The best will play and the best will coach. That’s why he’s successful.
“Please don’t tell me what our players can’t do. Tell me what they can do and then build around that.”
Around the train of thought, it already seems like there’s going to be better chemistry between the front office and the coaching staff when it comes to the personnel being brought in and how they are utilized. Over the last two seasons, there were a handful of player that general manager Jason Licht either brought in or wanted to bring in that the coach staff was stubborn about, didn’t use correctly or didn’t use at all.
The team finished 5-11 the past two seasons. I’ll let you decide who was wrong and which was right. Hint: the coaches were wrong.
Get the Hollywood, fairytale cliche out of your head – talent wins in this league. Do you need the talent to work together as one cohesive team, of course you do. But that starts by putting talent in the right positions to get the most out of it. This makes the players happy. This makes them buy in. This makes you a championship caliber team.
Don’t expect Arians to fumble talent like coaching staffs have in recent history here. Arians said he’ll build everything he does around what his players do well. In return, he’ll ask his players to give it their all when they’re put in positions to be great. If both click, just watch the turnaround this team could have.
“I think we have the core here to win quickly. I’m not about building – I’m about reloading. With that, I can’t say how excited I am to be a Tampa Bay Buc.”
Arias and his staff have a lot of decision to make, but that will all start by sitting down and evaluating the kind of players they have on their own roster first over the next few weeks. Players like Gerald McCoy, DeSean Jackson, kwon Alexander, Adam Humphries, Donovan Smith and other will all be given full film evaluation with no rose-colored glasses to look through. Each of these players will be given an evaluation in its tue form. There won’t be any bias involved.

The Glazer family with Bruce Arians – Photo by: Cliff Welch/PR
That’s what Tampa Bay has needed for a long time.
The Bucs needed a coach that not only had the eye for talent, but the stones to look at the best players on the roster and say, “this only works if you’re all in, and if you’re not – get out.”
Morris, Schiano and Koetter didn’t have the pedigree to do that the way they needed, and Smith didn’t have the eye for it.

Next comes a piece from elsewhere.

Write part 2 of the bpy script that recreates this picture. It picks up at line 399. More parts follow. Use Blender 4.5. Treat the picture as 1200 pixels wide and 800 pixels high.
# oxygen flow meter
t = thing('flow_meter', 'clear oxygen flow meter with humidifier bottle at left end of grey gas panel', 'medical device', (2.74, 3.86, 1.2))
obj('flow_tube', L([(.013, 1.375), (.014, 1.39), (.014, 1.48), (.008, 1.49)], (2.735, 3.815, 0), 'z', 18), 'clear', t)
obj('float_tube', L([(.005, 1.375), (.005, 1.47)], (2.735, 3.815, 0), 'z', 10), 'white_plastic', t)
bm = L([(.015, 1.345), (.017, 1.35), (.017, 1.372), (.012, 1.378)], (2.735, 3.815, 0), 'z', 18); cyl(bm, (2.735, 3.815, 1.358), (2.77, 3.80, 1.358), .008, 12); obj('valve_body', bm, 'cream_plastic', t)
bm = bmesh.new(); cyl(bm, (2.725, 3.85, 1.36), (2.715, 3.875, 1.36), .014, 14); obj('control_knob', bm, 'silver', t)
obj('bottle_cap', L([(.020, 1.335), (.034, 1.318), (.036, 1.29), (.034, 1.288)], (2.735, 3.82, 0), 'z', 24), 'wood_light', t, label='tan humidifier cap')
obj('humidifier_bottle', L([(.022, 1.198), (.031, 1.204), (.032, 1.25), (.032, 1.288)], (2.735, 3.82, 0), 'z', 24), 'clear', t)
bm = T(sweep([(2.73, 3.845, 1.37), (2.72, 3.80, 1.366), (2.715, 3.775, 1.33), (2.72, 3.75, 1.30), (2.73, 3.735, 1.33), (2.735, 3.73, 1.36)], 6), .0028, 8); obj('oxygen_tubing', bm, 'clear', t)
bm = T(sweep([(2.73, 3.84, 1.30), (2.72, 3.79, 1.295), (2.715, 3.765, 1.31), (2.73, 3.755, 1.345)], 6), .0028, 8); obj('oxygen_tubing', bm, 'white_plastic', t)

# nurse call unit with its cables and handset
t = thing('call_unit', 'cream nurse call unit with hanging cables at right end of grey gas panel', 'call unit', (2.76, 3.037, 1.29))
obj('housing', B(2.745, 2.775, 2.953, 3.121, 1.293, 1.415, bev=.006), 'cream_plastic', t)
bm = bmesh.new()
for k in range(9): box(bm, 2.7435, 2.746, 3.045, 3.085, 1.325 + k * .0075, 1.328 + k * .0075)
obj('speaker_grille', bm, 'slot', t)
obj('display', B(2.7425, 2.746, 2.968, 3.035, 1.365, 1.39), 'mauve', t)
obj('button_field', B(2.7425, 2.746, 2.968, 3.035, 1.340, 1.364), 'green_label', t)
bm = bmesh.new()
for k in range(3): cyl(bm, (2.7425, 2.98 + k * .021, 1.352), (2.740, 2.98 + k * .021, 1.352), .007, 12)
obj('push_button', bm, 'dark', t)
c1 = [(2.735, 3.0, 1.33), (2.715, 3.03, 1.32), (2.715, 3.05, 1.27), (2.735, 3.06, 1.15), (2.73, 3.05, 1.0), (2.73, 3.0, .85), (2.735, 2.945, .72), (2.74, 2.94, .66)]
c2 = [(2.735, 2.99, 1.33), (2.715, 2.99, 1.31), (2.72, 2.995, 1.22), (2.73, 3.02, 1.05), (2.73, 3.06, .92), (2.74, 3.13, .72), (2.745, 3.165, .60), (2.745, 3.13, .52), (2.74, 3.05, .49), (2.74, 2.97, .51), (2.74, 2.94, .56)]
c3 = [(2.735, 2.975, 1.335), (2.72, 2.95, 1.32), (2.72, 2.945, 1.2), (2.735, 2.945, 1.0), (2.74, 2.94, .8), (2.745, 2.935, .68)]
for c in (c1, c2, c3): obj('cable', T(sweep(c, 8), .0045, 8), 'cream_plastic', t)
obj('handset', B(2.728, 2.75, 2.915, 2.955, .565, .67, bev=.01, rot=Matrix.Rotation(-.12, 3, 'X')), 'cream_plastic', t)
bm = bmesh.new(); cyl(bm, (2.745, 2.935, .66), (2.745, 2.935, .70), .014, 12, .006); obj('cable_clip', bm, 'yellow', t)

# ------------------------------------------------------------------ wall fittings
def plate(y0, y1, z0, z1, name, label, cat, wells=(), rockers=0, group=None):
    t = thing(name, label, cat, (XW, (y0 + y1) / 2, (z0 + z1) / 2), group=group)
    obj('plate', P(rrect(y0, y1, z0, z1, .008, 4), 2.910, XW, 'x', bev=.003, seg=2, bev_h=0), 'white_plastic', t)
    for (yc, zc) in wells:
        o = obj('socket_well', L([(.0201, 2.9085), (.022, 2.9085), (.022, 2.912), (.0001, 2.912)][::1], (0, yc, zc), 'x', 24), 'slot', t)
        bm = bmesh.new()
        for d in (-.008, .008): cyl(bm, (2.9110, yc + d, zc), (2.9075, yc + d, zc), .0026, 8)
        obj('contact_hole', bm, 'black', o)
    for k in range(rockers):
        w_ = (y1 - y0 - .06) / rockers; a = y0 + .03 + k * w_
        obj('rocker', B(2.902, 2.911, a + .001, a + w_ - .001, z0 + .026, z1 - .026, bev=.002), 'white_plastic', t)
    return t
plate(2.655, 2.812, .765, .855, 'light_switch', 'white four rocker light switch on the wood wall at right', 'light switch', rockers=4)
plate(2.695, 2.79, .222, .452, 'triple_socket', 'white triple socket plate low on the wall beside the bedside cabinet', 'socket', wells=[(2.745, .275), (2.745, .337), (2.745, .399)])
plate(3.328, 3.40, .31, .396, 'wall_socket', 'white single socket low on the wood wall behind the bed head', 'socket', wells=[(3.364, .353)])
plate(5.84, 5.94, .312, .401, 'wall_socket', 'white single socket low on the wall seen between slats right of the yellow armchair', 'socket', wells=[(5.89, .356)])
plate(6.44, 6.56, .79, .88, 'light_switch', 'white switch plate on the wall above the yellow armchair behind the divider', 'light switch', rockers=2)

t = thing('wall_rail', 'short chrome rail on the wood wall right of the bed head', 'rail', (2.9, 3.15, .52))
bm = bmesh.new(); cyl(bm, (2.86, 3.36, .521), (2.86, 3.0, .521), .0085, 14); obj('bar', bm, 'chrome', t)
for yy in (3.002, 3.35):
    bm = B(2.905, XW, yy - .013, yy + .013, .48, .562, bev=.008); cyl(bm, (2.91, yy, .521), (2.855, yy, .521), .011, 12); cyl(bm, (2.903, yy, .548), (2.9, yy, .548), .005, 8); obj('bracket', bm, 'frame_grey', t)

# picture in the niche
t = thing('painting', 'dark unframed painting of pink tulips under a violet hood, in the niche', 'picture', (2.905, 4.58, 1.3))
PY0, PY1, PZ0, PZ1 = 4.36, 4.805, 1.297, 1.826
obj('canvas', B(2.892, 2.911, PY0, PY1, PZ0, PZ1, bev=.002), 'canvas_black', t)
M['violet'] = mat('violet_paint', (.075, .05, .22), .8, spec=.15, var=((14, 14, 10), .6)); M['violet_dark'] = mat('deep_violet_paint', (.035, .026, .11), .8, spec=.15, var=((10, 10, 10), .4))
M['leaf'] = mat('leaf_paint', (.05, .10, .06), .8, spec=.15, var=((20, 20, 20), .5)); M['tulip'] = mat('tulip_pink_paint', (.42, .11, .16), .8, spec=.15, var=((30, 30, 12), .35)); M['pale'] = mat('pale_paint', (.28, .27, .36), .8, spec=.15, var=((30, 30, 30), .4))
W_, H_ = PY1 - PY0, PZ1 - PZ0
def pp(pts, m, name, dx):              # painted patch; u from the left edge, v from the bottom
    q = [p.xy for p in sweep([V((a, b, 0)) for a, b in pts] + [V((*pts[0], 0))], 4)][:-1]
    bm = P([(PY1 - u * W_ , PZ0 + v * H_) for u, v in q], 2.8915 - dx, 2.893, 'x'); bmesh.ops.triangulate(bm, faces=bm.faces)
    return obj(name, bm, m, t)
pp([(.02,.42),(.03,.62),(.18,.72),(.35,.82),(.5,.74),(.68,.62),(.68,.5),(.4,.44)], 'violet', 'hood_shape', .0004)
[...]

Arians has both – his entire staff does.
Mentality and mindset are everything in this game. Yes, you need the talent, but the Buccaneers haven’t been bad for 10 years due to talent. They’ve had talent. They’ve never had the mentality. Arians does. Harold Goodwin does. Todd Bowles does. Keith Armstrong does.
Those guys want to win, and the way they want to lines up with that of Jon Gruden and Tony Dungy far more than it does with any other coach that has failed after them.
For the first time in a long time, there’s confidence that the Bucs might actually be something in the next three years.
For the first time in a long time, the words “Super Bowl” don’t seem like a reality that only exists in wildest dreams.
For the first time in a long time, I really do believe in the Tampa Bay Buccaneers.